A. There is no communalism in khadi. The A.I.S.A. has thousands of Muslim spinners and hundreds of Muslim weavers on its books. Khadi has as yet made little impression upon mill yarn weavers. What it has done is to provide occupation to those Hindu and Muslim weavers who were thrown out of employment by mill competition. Those weavers who do not take to weaving hand-spun are cutting their own throats because the natural consequence of the spread of mills will be the destruction of weavers as it has been that of hand-spinners. The handloom weavers who have held their own are pattern weavers. If khadi became universal, Muslim and other weavers who are today weaving mill yarn would, as a matter of course, take to weaving hand-spun. Thus there is no case of khadi ever hitting a single weaver. In fact it is his sole protection.

Q. I am a Hindu student. I have been great friends with a Muslim, but we have fallen out over the question of idol worship. I find solace in idol worship, but I cannot give an answer to my Muslim friend in terms of what may be called convincing. Will you say something on idol worship in Harijan?
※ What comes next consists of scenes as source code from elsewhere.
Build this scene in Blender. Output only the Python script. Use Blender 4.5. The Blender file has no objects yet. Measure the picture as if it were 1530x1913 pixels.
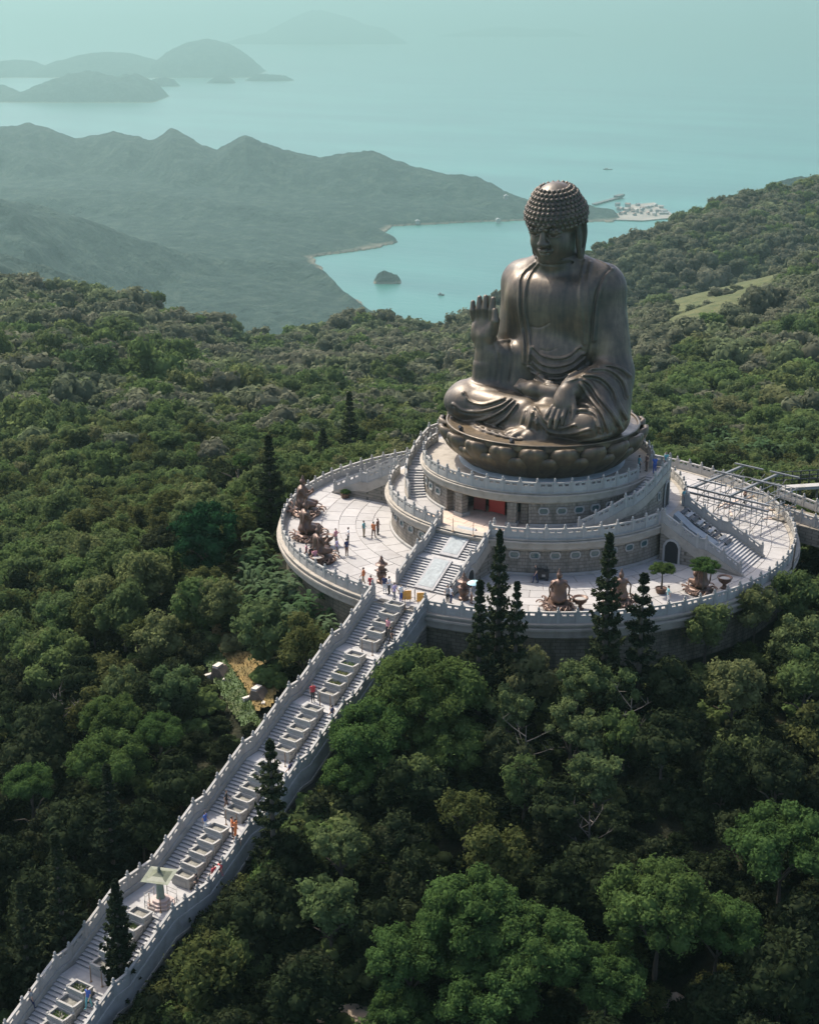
import bpy, math, random
import numpy as np
from mathutils import Matrix, Vector

R = math.radians
rng = random.Random(11)
nrs = np.random.RandomState(5)

# ------------------------------------------------------------------ camera, sky, sun, exposure
# world axes: origin on the altar's axis at plaza level, main stairs run along -Y, Z up, metres
TH = 0.5640                                   # the photographer's bearing, turned from the stair axis
CT, ST = math.cos(TH), math.sin(TH)


def cw(u, v, z=0.0):
    """u metres to the right of and v metres beyond the altar as the photographer stands -> world"""
    return (u * CT - v * ST, u * ST + v * CT, z)


scene = bpy.context.scene
cam_data = bpy.data.cameras.new('camera')
cam = bpy.data.objects.new('camera', cam_data)
scene.collection.objects.link(cam)
scene.camera = cam
cam.location = cw(-12.84, -142.07, 50.37)
cam.rotation_euler = (R(90 - 19.09), 0, TH)
cam_data.sensor_fit = 'VERTICAL'
cam_data.sensor_height = 24.0
cam_data.lens = 24.0 * 2753.0 / 1913.0
cam_data.clip_start = 1.0
cam_data.clip_end = 150000.0

SUN_EL = R(52)
su, sv = -0.66, 0.75                          # the sun stands behind the altar, to the left
_s = cw(su, sv)
SUN_AZ = math.atan2(_s[1], _s[0])
sun_dir = Vector((math.cos(SUN_AZ) * math.cos(SUN_EL), math.sin(SUN_AZ) * math.cos(SUN_EL), math.sin(SUN_EL)))

world = bpy.data.worlds.new('World')
scene.world = world
world.use_nodes = True
nt = world.node_tree
nt.nodes.clear()
sky = nt.nodes.new('ShaderNodeTexSky')
sky.sky_type = 'NISHITA'
sky.sun_disc = False
sky.sun_elevation = SUN_EL
sky.sun_rotation = R(90) - SUN_AZ
sky.altitude = 500
sky.air_density = 0.75
sky.dust_density = 4.5
sky.ozone_density = 1.0
bg = nt.nodes.new('ShaderNodeBackground')
bg.inputs['Strength'].default_value = 0.15
wo = nt.nodes.new('ShaderNodeOutputWorld')
nt.links.new(sky.outputs[0], bg.inputs[0])
nt.links.new(bg.outputs[0], wo.inputs[0])

sl = bpy.data.lights.new('sun', 'SUN')
sl.energy = 2.7
sl.angle = R(0.55)
sl.color = (1.0, 0.93, 0.83)
sun = bpy.data.objects.new('sun', sl)
scene.collection.objects.link(sun)
sun.rotation_euler = (-sun_dir).to_track_quat('-Z', 'Y').to_euler()

scene.view_settings.view_transform = 'Standard'
scene.view_settings.look = 'None'
scene.view_settings.exposure = 1.15
scene.view_settings.gamma = 1.0
scene.view_settings.use_curve_mapping = False
cy = scene.cycles
cy.use_denoising = True
cy.max_bounces = 8
cy.diffuse_bounces = 3
cy.glossy_bounces = 3
cy.transmission_bounces = 3
cy.volume_bounces = 2
cy.transparent_max_bounces = 6
cy.sample_clamp_indirect = 6.0

HAZE = 1.35e-4

# ------------------------------------------------------------------ helpers
COL = scene.collection


def link(o, parent=None):
    COL.objects.link(o)
    if parent is not None:
        o.parent = parent
    return o


def tag(o, label=None, cat=None, group=None, kind=None):
    if label: o['label'] = label
    if cat: o['category'] = cat
    if group: o['group'] = group
    if kind: o['kind'] = kind
    return o


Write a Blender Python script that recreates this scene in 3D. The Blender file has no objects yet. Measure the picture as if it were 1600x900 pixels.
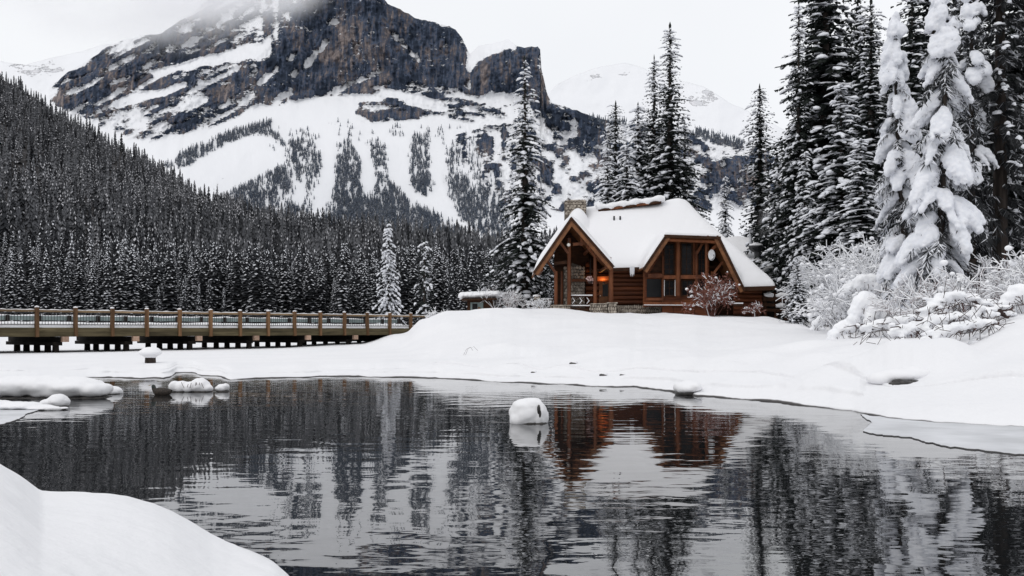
import bpy, math, random
import numpy as np
from mathutils import Vector, Matrix

# ------------------------------------------------------------------ camera, sky, sun, exposure
SC = bpy.context.scene
COL = SC.collection
F, CX, HY, CZ = 1555.56, 800.0, 516.0, 1.55      # focal length in photo pixels, optical axis, horizon row, eye height
cam_data = bpy.data.cameras.new('camera')
cam_data.lens = 35; cam_data.sensor_width = 36; cam_data.shift_y = 66/1600
cam_data.clip_start = 0.1; cam_data.clip_end = 30000
cam = bpy.data.objects.new('camera', cam_data); COL.objects.link(cam)
cam.location = (0, 0, CZ); cam.rotation_euler = (math.radians(90), 0, 0)
SC.camera = cam

SUN_EL, SUN_AZ = 48, 215          # degrees; azimuth of the place the light comes from (behind the camera, left)
world = bpy.data.worlds.new('World'); SC.world = world; world.use_nodes = True
nt = world.node_tree; nt.nodes.clear()
out = nt.nodes.new('ShaderNodeOutputWorld'); bg = nt.nodes.new('ShaderNodeBackground')
sky = nt.nodes.new('ShaderNodeTexSky'); sky.sky_type = 'NISHITA'; sky.sun_disc = False
sky.sun_elevation = math.radians(SUN_EL); sky.sun_rotation = math.radians(SUN_AZ)
sky.air_density = 1.0; sky.dust_density = 3.0
tc = nt.nodes.new('ShaderNodeTexCoord')
cn = nt.nodes.new('ShaderNodeTexNoise'); cn.inputs['Scale'].default_value = 2.2; cn.inputs['Detail'].default_value = 4
cr = nt.nodes.new('ShaderNodeValToRGB')
cr.color_ramp.elements[0].position = .3; cr.color_ramp.elements[0].color = (6.75, 6.85, 7.05, 1)
cr.color_ramp.elements[1].position = .75; cr.color_ramp.elements[1].color = (7.5, 7.55, 7.65, 1)
mx = nt.nodes.new('ShaderNodeMixRGB'); mx.inputs[0].default_value = .93      # overcast deck over the sky
nt.links.new(tc.outputs['Generated'], cn.inputs['Vector']); nt.links.new(cn.outputs['Fac'], cr.inputs['Fac'])
nt.links.new(sky.outputs[0], mx.inputs[1]); nt.links.new(cr.outputs[0], mx.inputs[2])
nt.links.new(mx.outputs[0], bg.inputs['Color']); bg.inputs['Strength'].default_value = .136
nt.links.new(bg.outputs[0], out.inputs['Surface'])
sun_data = bpy.data.lights.new('sun', 'SUN'); sun_data.energy = .55; sun_data.angle = math.radians(35)
sun_data.color = (1, .97, .93)
sun = bpy.data.objects.new('sun', sun_data); COL.objects.link(sun)
el, az = math.radians(SUN_EL), math.radians(SUN_AZ)
sd = Vector((math.sin(az)*math.cos(el), math.cos(az)*math.cos(el), math.sin(el)))
sun.rotation_euler = sd.to_track_quat('Z', 'Y').to_euler()
SC.view_settings.view_transform = 'Standard'; SC.view_settings.look = 'None'
SC.view_settings.exposure = 0; SC.view_settings.gamma = 1
SC.render.engine = 'CYCLES'
cy = SC.cycles
cy.max_bounces = 16; cy.diffuse_bounces = 4; cy.glossy_bounces = 4; cy.volume_bounces = 14; cy.transparent_max_bounces = 12
cy.volume_step_rate = 1.0; cy.use_denoising = True

RNG = np.random.default_rng(7)
random.seed(7)

# ------------------------------------------------------------------ helpers
def P(px, py, d):
    """the world point seen at photo pixel (px,py) that lies d metres in front of the camera"""
    return np.array([(px-CX)*d/F, d, CZ+(HY-py)*d/F])

def _hash(ix, iy, iz, seed):
    h = (ix*374761393 + iy*668265263 + iz*2147483647 + seed*144665) & 0xffffffff
    h = ((h ^ (h >> 13))*1274126177) & 0xffffffff
    h = h ^ (h >> 16)
    return (h & 0xffffff)/float(0xffffff)

def vnoise(x, y, z=0.0, seed=0):
    x, y, z = np.broadcast_arrays(np.asarray(x, float), np.asarray(y, float), np.asarray(z, float))
    ix, iy, iz = np.floor(x).astype(np.int64), np.floor(y).astype(np.int64), np.floor(z).astype(np.int64)
    fx, fy, fz = x-ix, y-iy, z-iz
    fx, fy, fz = fx*fx*(3-2*fx), fy*fy*(3-2*fy), fz*fz*(3-2*fz)
    r = 0
    for dx in (0, 1):
        for dy in (0, 1):
            for dz in (0, 1):
                w = (fx if dx else 1-fx)*(fy if dy else 1-fy)*(fz if dz else 1-fz)
                r = r + w*_hash(ix+dx, iy+dy, iz+dz, seed)
    return r

def fbm(x, y, z=0.0, seed=0, octv=4, gain=.5):
    r, a, n = 0, 1.0, 0
    for o in range(octv):
        r = r + a*vnoise(np.asarray(x)*2**o, np.asarray(y)*2**o, np.asarray(z)*2**o, seed+o*17); n += a; a *= gain
    return r/n

def blur(a, k, n=2):
    for _ in range(n):
        for ax in (0, 1):
            p = np.pad(a, [(k, k) if i == ax else (0, 0) for i in (0, 1)], mode='edge')
            c = np.cumsum(p, axis=ax); c = np.concatenate([np.zeros_like(np.take(c, [0], ax)), c], ax)
            L = a.shape[ax]
            a = (np.take(c, range(2*k+1, 2*k+1+L), ax)-np.take(c, range(0, L), ax))/(2*k+1)
    return a

def inpoly(poly, X, Y):
    r = np.zeros(X.shape, bool); n = len(poly)
    for i in range(n):
        x1, y1 = poly[i]; x2, y2 = poly[(i+1) % n]
        if y1 == y2: continue
        c = ((y1 > Y) != (y2 > Y)) & (X < (x2-x1)*(Y-y1)/(y2-y1)+x1)
        r ^= c
    return r

class MB:
    """collects shapes and links them as ONE mesh object"""
    def __init__(s): s.v = []; s.f = []; s.n = 0
    def add(s, v, f, mat=0):
        v = np.asarray(v, float).reshape(-1, 3); f = np.asarray(f, np.int64)
        s.v.append(v); s.f.append((f+s.n, mat)); s.n += len(v); return s
    def box(s, lo, hi, mat=0):
        (a, b, c), (d, e, g) = lo, hi
        v = [(a, b, c), (d, b, c), (d, e, c), (a, e, c), (a, b, g), (d, b, g), (d, e, g), (a, e, g)]
        return s.add(v, [(0, 3, 2, 1), (4, 5, 6, 7), (0, 1, 5, 4), (1, 2, 6, 5), (2, 3, 7, 6), (3, 0, 4, 7)], mat)
    def beam(s, p, q, w, h, mat=0, up=(0, 0, 1)):
        p, q = np.array(p, float), np.array(q, float); t = q-p; t /= np.linalg.norm(t)
        sd_ = np.cross(t, up)
        if np.linalg.norm(sd_) < 1e-4: sd_ = np.cross(t, (0, 1, 0))
        sd_ /= np.linalg.norm(sd_); u = np.cross(sd_, t)
        v = []
        for c in (p, q):
            for a, b in ((-1, -1), (1, -1), (1, 1), (-1, 1)): v.append(c+sd_*a*w/2+u*b*h/2)
        return s.add(v, [(0, 1, 2, 3), (7, 6, 5, 4), (0, 4, 5, 1), (1, 5, 6, 2), (2, 6, 7, 3), (3, 7, 4, 0)], mat)
    def tube(s, pts, rad, n=6, mat=0, cap=True):
        pts = np.asarray(pts, float); m = len(pts); rad = np.broadcast_to(np.asarray(rad, float), (m,))
        t = np.gradient(pts, axis=0); t /= np.linalg.norm(t, axis=1)[:, None]+1e-9
        ref = np.array([0, 0, 1.]) if abs(t[0][2]) < .8 else np.array([1., 0, 0])
        a = np.cross(t, ref); a /= np.linalg.norm(a, axis=1)[:, None]+1e-9; b = np.cross(t, a)
        th = np.arange(n)*2*math.pi/n
        v = pts[:, None]+rad[:, None, None]*(np.cos(th)[None, :, None]*a[:, None]+np.sin(th)[None, :, None]*b[:, None])
        i = np.arange(m-1)[:, None]*n; j = np.arange(n)[None]; k = (j+1) % n
        s.add(v.reshape(-1, 3), np.stack([i+j, i+k, i+n+k, i+n+j], -1).reshape(-1, 4), mat)
        if cap:
            base = s.n-m*n
            for r0, c in ((0, pts[0]), (m-1, pts[-1])):
                ring = v[r0]; s.add(np.vstack([ring, [c]]), [(x, (x+1) % n, n) if r0 else ((x+1) % n, x, n) for x in range(n)], mat)
        return s
    def prism(s, poly, ax, mat=0):
        """planar 3-D polygon swept along the vector ax"""
        p = np.asarray(poly, float); n = len(p); v = np.vstack([p, p+np.asarray(ax, float)])
        s.add(v, [(i, (i+1) % n, n+(i+1) % n, n+i) for i in range(n)], mat)
        tris = []
        for i in range(1, n-1): tris += [(0, i+1, i), (n, n+i, n+i+1)]
        return s.add(v, tris, mat)
    def blob(s, c, r, sub=2, amp=.12, seed=0, mat=0, flat=None):
        v, f = ico(sub); c = np.asarray(c, float); r = np.broadcast_to(np.asarray(r, float), (3,))
        d = 1+amp*2*(fbm(v[:, 0]*1.6+seed*3.1, v[:, 1]*1.6, v[:, 2]*1.6, seed, 3)-.5)
        w = v*d[:, None]*r
        if flat is not None: w[:, 2] = np.maximum(w[:, 2], flat)
        return s.add(c+w, f, mat)
    def build(s, name, mats, parent=None, smooth=False, off=None):
        me = mesh_from(s, name, mats, smooth, off if off is not None else (parent_off(parent)))
        o = bpy.data.objects.new(name, me); COL.objects.link(o)
        if parent is not None: o.parent = parent
        return o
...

A. My sympathies are both with you and your Muslim friend. I suggest you’re reading my writings on the question in Young India and, if you feel at all satisfied, let your Muslim friend read them, too. If your friend has real love for you, he will conquer his prejudice against idol worship. A friendship which exacts oneness of opinion and conduct is not worth much. Friends have to tolerate one another’s ways of life and thought even though they may be different, except where the difference is fundamental. Maybe your friend has come to think that it is sinful to associate with you as you are an idolater. Idolatry is bad, not so idol worship. An idolater makes a fetish of his idol. An idol worshipper sees God even in a stone and therefore takes the help of an idol to establish his union with God. Every Hindu child knows that the stone in the famous temple in Benares is not Kashi Vishwanath. But he believes that the Lord of the Universe does reside specially in that stone. This play of the imagination is permissible and healthy. Every edition of the Gita on a book-stall has not that sanctity which I ascribe to my own copy. Logic tells me there is no more sanctity in my copy than in any other. The sanctity is in my imagination. But that imagination brings about marvellous concrete results. It changes men’s lives. I am of opinion that, whether we admit it or not, we are all idol worshippers or idolaters, if the distinction I have drawn is not allowed. A book, a building, a picture, a carving are surely all images in which God does reside, but they are not God. He who says they are errs.

Q. The problem of unemployment among the educated is assuming alarming proportions. You of course condemn higher education, but those of us who have been to the University realize that we do develop mentally there. Why should you discourage anyone from learning? Would not a better solution be for unemployed graduates to go in for mass education and let the villagers give them food in return? And could not Provincial Governments come to their aid and help them with some money and clothing?

A. I am not against higher education. But I am against only a few lakhs of boys and girls receiving it at the expense of the poor taxpayer. Moreover I am against the type of higher education that is given. It is much cry and little wool. The whole system of higher education and for that matter all education needs radical overhauling. But your difficulty is about unemployment. In this you have my sympathy and co-operation. On the principle that every labourer is worthy of his hire, every graduate who goes to a village to serve it is entitled to be housed, fed and clothed by the villagers. And they do it too. But they will not when the graduate lives like saheb log and costs them ten times as much as they can afford. His life must accord as nearly as possible with that of the villagers and his mission must find appreciation among them.